Material to process.
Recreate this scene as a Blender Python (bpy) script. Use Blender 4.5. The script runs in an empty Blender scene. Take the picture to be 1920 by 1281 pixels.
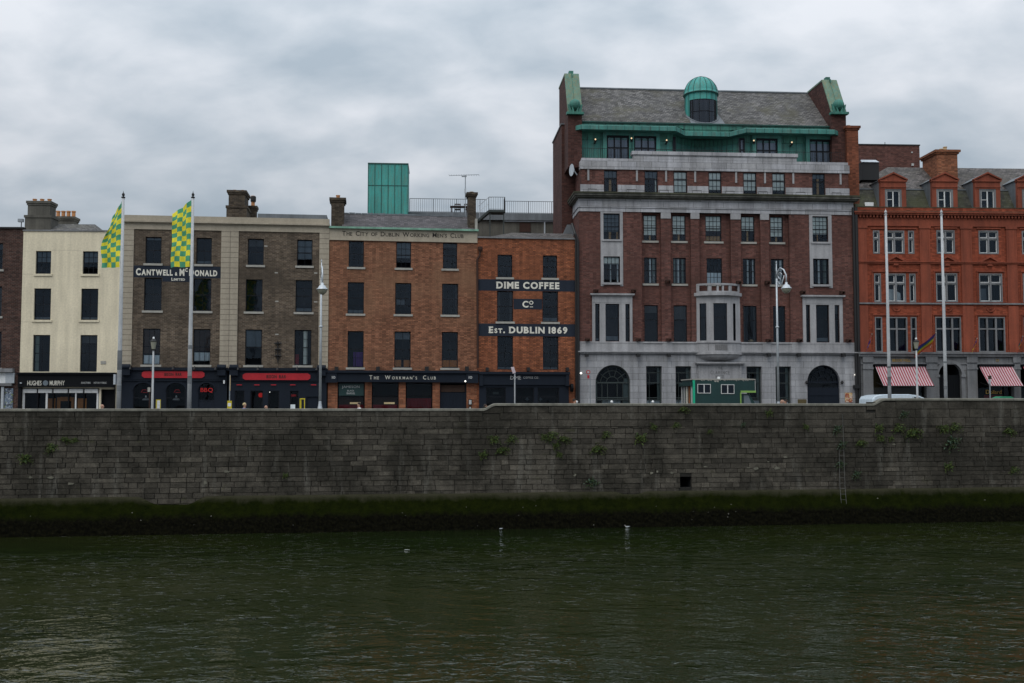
import bpy, math, random
from mathutils import Vector
random.seed(7)
R = math.radians
sc = bpy.context.scene
C = sc.collection
# ---------------------------------------------------------------- camera
F_PX = 2000.0; HOR = 762.0; CAMZ = 1.55
PITCH = math.atan((HOR - 640.5) / F_PX)
cd = bpy.data.cameras.new('camera'); cam = bpy.data.objects.new('camera', cd); C.objects.link(cam)
cam.location = (0, 0, CAMZ); cam.rotation_euler = (R(90) + PITCH, 0, 0)
cd.sensor_width = 36; cd.lens = 36 * F_PX / 1920; cd.clip_end = 6000; cd.clip_start = .2
sc.camera = cam
# ---------------------------------------------------------------- sky + sun
W = bpy.data.worlds.new('World'); sc.world = W; W.use_nodes = True
nt = W.node_tree; nt.nodes.clear()
def wn(t, **k):
    n = nt.nodes.new(t)
    for a, b in k.items(): setattr(n, a, b)
    return n
def wl(a, b): nt.links.new(a, b)
SUN_EL, SUN_AZ = 52, 205          # high, behind the camera and a little to the left
sky = wn('ShaderNodeTexSky', sky_type='NISHITA', sun_disc=False)
sky.sun_elevation = R(SUN_EL); sky.sun_rotation = R(SUN_AZ)
bg1 = wn('ShaderNodeBackground'); bg1.inputs[1].default_value = .08; wl(sky.outputs[0], bg1.inputs[0])
tc = wn('ShaderNodeTexCoord'); sep = wn('ShaderNodeSeparateXYZ'); wl(tc.outputs['Generated'], sep.inputs[0])
def wmath(op, a, b=None, c=None):
    n = wn('ShaderNodeMath', operation=op)
    for i, x in enumerate((a, b, c)):
        if x is None: continue
        if hasattr(x, 'links'): wl(x, n.inputs[i])
        else: n.inputs[i].default_value = x
    return n.outputs[0]
zc = wmath('MAXIMUM', sep.outputs[2], 0.0)
den = wmath('ADD', zc, .42)
cx = wmath('DIVIDE', sep.outputs[0], den); cy = wmath('DIVIDE', sep.outputs[1], den)
comb = wn('ShaderNodeCombineXYZ'); wl(cx, comb.inputs[0]); wl(cy, comb.inputs[1])
mp = wn('ShaderNodeMapping'); wl(comb.outputs[0], mp.inputs[0]); mp.inputs['Rotation'].default_value = (0, 0, R(28)); mp.inputs['Scale'].default_value = (1.0, 1.35, 1)
mp.inputs['Location'].default_value = (3.1, 1.2, 0)
n1 = wn('ShaderNodeTexNoise'); wl(mp.outputs[0], n1.inputs['Vector']); n1.inputs['Scale'].default_value = 1.9; n1.inputs['Detail'].default_value = 7; n1.inputs['Roughness'].default_value = .46; n1.inputs['Distortion'].default_value = .15
n2 = wn('ShaderNodeTexNoise'); wl(mp.outputs[0], n2.inputs['Vector']); n2.inputs['Scale'].default_value = 6.0; n2.inputs['Detail'].default_value = 8; n2.inputs['Roughness'].default_value = .5; n2.inputs['Distortion'].default_value = .2
mixn = wmath('MULTIPLY_ADD', n2.outputs[0], .46, wmath('MULTIPLY', n1.outputs[0], .54))
cr = wn('ShaderNodeValToRGB'); wl(mixn, cr.inputs[0])
e = cr.color_ramp.elements
e[0].position = .40; e[0].color = (.318, .374, .43, 1)
e[1].position = .615; e[1].color = (.57, .595, .635, 1)
m = cr.color_ramp.elements.new(.49); m.color = (.412, .458, .508, 1)
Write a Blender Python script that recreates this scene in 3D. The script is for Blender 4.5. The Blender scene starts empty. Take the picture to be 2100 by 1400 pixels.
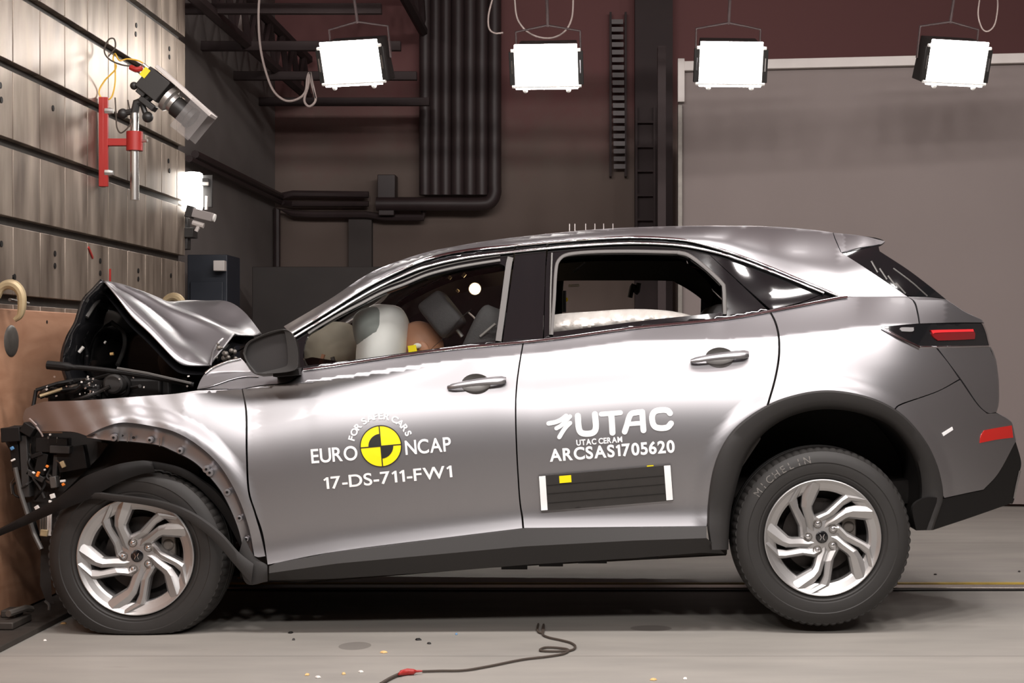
import bpy, bmesh, math, random
import numpy as np
from mathutils import Vector, Matrix, geometry

random.seed(7)
SC = bpy.context.scene
COL = SC.collection
PI = math.pi

# ------------------------------------------------------------------ camera, world, lights, exposure
F, D, VX, VY, CZ = 3347.0, 6.5, 1220.0, 712.0, 1.15      # focal length in pixels, camera distance, vanishing point, camera height
cam_d = bpy.data.cameras.new('camera')
cam_d.sensor_width = 36.0
cam_d.lens = F / 2100.0 * 36.0
cam_d.shift_x = (1050 - VX) / 2100.0
cam_d.shift_y = (VY - 700) / 2100.0
cam = bpy.data.objects.new('camera', cam_d)
cam.location = (0, -D, CZ)
cam.rotation_euler = (PI / 2, 0, 0)
COL.objects.link(cam)
SC.camera = cam

world = bpy.data.worlds.new('world')
SC.world = world
world.use_nodes = True
world.node_tree.nodes['Background'].inputs[0].default_value = (0.9, 0.75, 0.7, 1)
world.node_tree.nodes['Background'].inputs[1].default_value = 0.012

SC.view_settings.view_transform = 'Standard'
SC.view_settings.look = 'None'
SC.view_settings.gamma = 1.0
SC.view_settings.use_curve_mapping = False
SC.view_settings.exposure = 0.0

def area_light(name, loc, target, sx, sy, power, col=(1, .95, .92)):
    l = bpy.data.lights.new(name, 'AREA')
    l.shape = 'RECTANGLE'
    l.size, l.size_y, l.energy, l.color = sx, sy, power, col
    o = bpy.data.objects.new(name, l)
    o.location = loc
    o.rotation_euler = (Vector(target) - Vector(loc)).to_track_quat('-Z', 'Y').to_euler()
    COL.objects.link(o)
    return o

# rows of single ceiling floods of the test hall: above the near side of the car, behind the camera
for k in range(7):
    x = -3.0 + k * 1.05
    area_light('near_row_flood', (x, -1.55, 4.35), (x * .8, .25, .7), .42, .32, 46)
for k in range(6):
    x = -3.2 + k * 1.35
    area_light('camera_row_flood', (x, -6.4, 4.5), (x * .6, .5, .9), .42, .32, 62)
for k in range(4):
    x = -2.0 + k * 1.6
    area_light('centre_row_fill', (x, 1.5, 4.9), (x, 1.2, 0), .42, .32, 9)  # unseen overhead row added to light roof and floor
area_light('barrier_fill', (3.6, 2.8, 4.4), (-2.5, 2.4, 2.4), .42, .32, 26)  # unseen light added to brighten the barrier planks
for x in (1.34,):
    area_light('quarter_glint', (x, -3.0, 4.85), (x * .8, .3, .9), .42, .32, 14)  # one lamp added for its reflection in the quarter window

# ------------------------------------------------------------------ materials
MATS = {}
def mat(name, col, rough=.5, metal=0., coat=0., spec=.5, emit=None, noise=0., nscale=8., bump=0., bscale=40., alpha=None, trans=0.):
    m = bpy.data.materials.new(name)
    m.use_nodes = True
    nt = m.node_tree
    b = nt.nodes['Principled BSDF']
    c = (col[0], col[1], col[2], 1)
    b.inputs['Base Color'].default_value = c
    b.inputs['Roughness'].default_value = rough
    b.inputs['Metallic'].default_value = metal
    b.inputs['Coat Weight'].default_value = coat
    b.inputs['Coat Roughness'].default_value = .06
    b.inputs['Specular IOR Level'].default_value = spec
    b.inputs['Transmission Weight'].default_value = trans
    if emit:
        b.inputs['Emission Color'].default_value = (emit[0], emit[1], emit[2], 1)
        b.inputs['Emission Strength'].default_value = emit[3]
    tc = nt.nodes.new('ShaderNodeTexCoord')
    if noise:
        n = nt.nodes.new('ShaderNodeTexNoise')
        n.inputs['Scale'].default_value = nscale
        n.inputs['Detail'].default_value = 5
        nt.links.new(tc.outputs['Object'], n.inputs['Vector'])
        mx = nt.nodes.new('ShaderNodeMix')
        mx.data_type = 'RGBA'
        mx.inputs[6].default_value = tuple(max(0, v * (1 - noise)) for v in col) + (1,)
        mx.inputs[7].default_value = tuple(min(1, v * (1 + noise)) for v in col) + (1,)
        nt.links.new(n.outputs['Fac'], mx.inputs[0])
        nt.links.new(mx.outputs[2], b.inputs['Base Color'])
    if bump:
        n2 = nt.nodes.new('ShaderNodeTexNoise')
        n2.inputs['Scale'].default_value = bscale
        nt.links.new(tc.outputs['Object'], n2.inputs['Vector'])
        bp = nt.nodes.new('ShaderNodeBump')
        bp.inputs['Strength'].default_value = bump
        bp.inputs['Distance'].default_value = .01
        nt.links.new(n2.outputs['Fac'], bp.inputs['Height'])
        nt.links.new(bp.outputs['Normal'], b.inputs['Normal'])
    MATS[name] = m
    return m

def glass_mat(name, tint, gloss=.04, fres=1.45):
    m = bpy.data.materials.new(name)
    m.use_nodes = True
    nt = m.node_tree
    nt.nodes.clear()
    out = nt.nodes.new('ShaderNodeOutputMaterial')
    tr = nt.nodes.new('ShaderNodeBsdfTransparent')
    tr.inputs[0].default_value = tint + (1,)
    gl = nt.nodes.new('ShaderNodeBsdfGlossy')
    gl.inputs['Roughness'].default_value = gloss
    fr = nt.nodes.new('ShaderNodeFresnel')
    fr.inputs[0].default_value = fres
    mx = nt.nodes.new('ShaderNodeMixShader')
    nt.links.new(fr.outputs[0], mx.inputs[0])
    nt.links.new(tr.outputs[0], mx.inputs[1])
    nt.links.new(gl.outputs[0], mx.inputs[2])
    nt.links.new(mx.outputs[0], out.inputs[0])
    MATS[name] = m
    return m

mat('paint', (.355, .348, .362), rough=.37, metal=.95, coat=.08, noise=.03, nscale=600)
mat('chrome', (.82, .82, .84), rough=.12, metal=1)
mat('black_plastic', (.010, .0092, .009), rough=.5, spec=.18, noise=.2, nscale=300)
mat('dark_plastic', (.030, .028, .027), rough=.55, spec=.3, noise=.15, nscale=400)
mat('gloss_black', (.008, .008, .009), rough=.08, coat=.5)
mat('frame_grey', (.10, .095, .09), rough=.4, metal=.3)
mat('trim_grey', (.085, .077, .073), rough=.5)
mat('interior', (.022, .018, .016), rough=.8, noise=.2, nscale=60)
mat('seat_fabric', (.045, .043, .045), rough=.8, noise=.25, nscale=120, bump=.2, bscale=200)
mat('beige_trim', (.46, .41, .34), rough=.8, noise=.1, nscale=20)
mat('airbag_cloth', (.88, .86, .85), rough=.7, bump=.15, bscale=15)
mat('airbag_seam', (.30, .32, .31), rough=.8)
mat('dummy_skin', (.42, .20, .12), rough=.55, noise=.08, nscale=15)
mat('dummy_shirt', (.55, .45, .32), rough=.9, noise=.1, nscale=40)
mat('yellow', (.85, .68, .02), rough=.5)
mat('emblem_yellow', (1.0, .80, .0), rough=.5)
mat('white_vinyl', (.93, .93, .93), rough=.45)
mat('black_vinyl', (.012, .011, .010), rough=.5)
mat('plate_black', (.022, .019, .017), rough=.6, noise=.25, nscale=30)
mat('rubber', (.019, .0172, .016), rough=.62, noise=.15, nscale=40)
mat('rubber_letters', (.13, .12, .11), rough=.7)
mat('alloy', (.46, .45, .445), rough=.36, metal=.8, coat=.2, noise=.03, nscale=200)
mat('brake_steel', (.055, .048, .045), rough=.45, metal=.8, noise=.2, nscale=30)
mat('bare_metal', (.62, .60, .58), rough=.35, metal=.9, noise=.08, nscale=40)
mat('dull_metal', (.16, .145, .13), rough=.45, metal=.6, noise=.3, nscale=30)
mat('red_lens', (.15, .006, .008), rough=.1, coat=.8)
mat('light_bar', (.5, .02, .02), rough=.3, emit=(1, .03, .05, .35))
mat('red_reflector', (.55, .015, .01), rough=.2, coat=.5)
mat('lens_clear', (.75, .75, .76), rough=.08, metal=.7)
mat('mirror_face', (.05, .047, .047), rough=.3, metal=.2, coat=.2)
mat('orange', (.85, .22, .02), rough=.5)
mat('blue', (.08, .22, .42), rough=.4)
mat('foil', (.62, .58, .54), rough=.35, metal=.25, bump=.4, bscale=25)
mat('red_paint', (.36, .022, .018), rough=.4, noise=.12, nscale=14)
mat('pole_metal', (.80, .78, .76), rough=.22, metal=1)
mat('cam_black', (.02, .018, .017), rough=.45)
mat('cable_yellow', (.75, .45, .05), rough=.5)
mat('cable_dark', (.06, .045, .035), rough=.6)
mat('cable_grey', (.30, .24, .22), rough=.6)
mat('white_paint', (.86, .84, .80), rough=.4)
mat('brass', (.40, .31, .18), rough=.5, metal=.3, noise=.3, nscale=18)
mat('steel_dark', (.05, .042, .036), rough=.6, metal=.3, noise=.3, nscale=20)
mat('pipe_dark', (.042, .027, .027), rough=.5, noise=.2, nscale=10)  # red glow of the lamps mixed into the pipe colour
mat('ladder_grey', (.13, .11, .11), rough=.5)
mat('rung_grey', (.32, .29, .28), rough=.5, metal=.2)
mat('board_dark', (.030, .024, .022), rough=.7, noise=.25, nscale=6)
mat('cabinet_blue', (.018, .022, .032), rough=.5)
mat('pilaster_paint', (.085, .072, .068), rough=.85, noise=.1, nscale=3)
mat('screen_grey', (.235, .196, .186), rough=.9, noise=.04, nscale=1.5)
mat('screen_frame', (.62, .57, .54), rough=.5, noise=.1, nscale=5)
mat('girder', (.035, .020, .020), rough=.7, noise=.2, nscale=6)
mat('wall_side_paint', (.20, .178, .168), rough=.8, noise=.12, nscale=2.5)
mat('ceiling_red_glow', (.22, .075, .08), rough=.85, noise=.15, nscale=2)  # red tint carries the lamps' glow onto ceiling and top of wall
mat('lamp_face', (1, 1, 1), rough=.5, emit=(1, .95, .9, 42))
mat('bulb', (1, 1, 1), rough=.5, emit=(1, .78, .5, 60))
mat('lamp_white', (1, 1, 1), rough=.5, emit=(1, .96, .9, 9))
mat('chip', (.75, .48, .2), rough=.6)
mat('chip_white', (.75, .72, .68), rough=.6)
mat('rail_yellow', (.45, .30, .03), rough=.6, noise=.3, nscale=15)
mat('rail_steel', (.42, .37, .33), rough=.35, metal=.8, noise=.25, nscale=12)
glass_mat('window_glass', (.86, .88, .86))
glass_mat('dark_glass', (.06, .06, .065), gloss=.03, fres=1.6)
mat('clear_shield', (.45, .42, .41), rough=.15)
MATS['clear_shield'].node_tree.nodes['Principled BSDF'].inputs['Alpha'].default_value = .16

def nodes_of(m): return m.node_tree.nodes, m.node_tree.links, m.node_tree.nodes['Principled BSDF']

def mathn(nt, op, a, b=None, c=None):
    n = nt.nodes.new('ShaderNodeMath')
    n.operation = op
    for i, v in enumerate((a, b, c)):
        if v is None: continue
        if isinstance(v, (int, float)): n.inputs[i].default_value = v
        else: nt.links.new(v, n.inputs[i])
    return n.outputs[0]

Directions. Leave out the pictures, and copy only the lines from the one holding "Write a Blender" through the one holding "PI = math.pi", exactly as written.

Answer to the problem.
Write a Blender Python script that recreates this scene in 3D. The script is for Blender 4.5. The Blender scene starts empty. Take the picture to be 2100 by 1400 pixels.
import bpy, bmesh, math, random
import numpy as np
from mathutils import Vector, Matrix, geometry

random.seed(7)
SC = bpy.context.scene
COL = SC.collection
PI = math.pi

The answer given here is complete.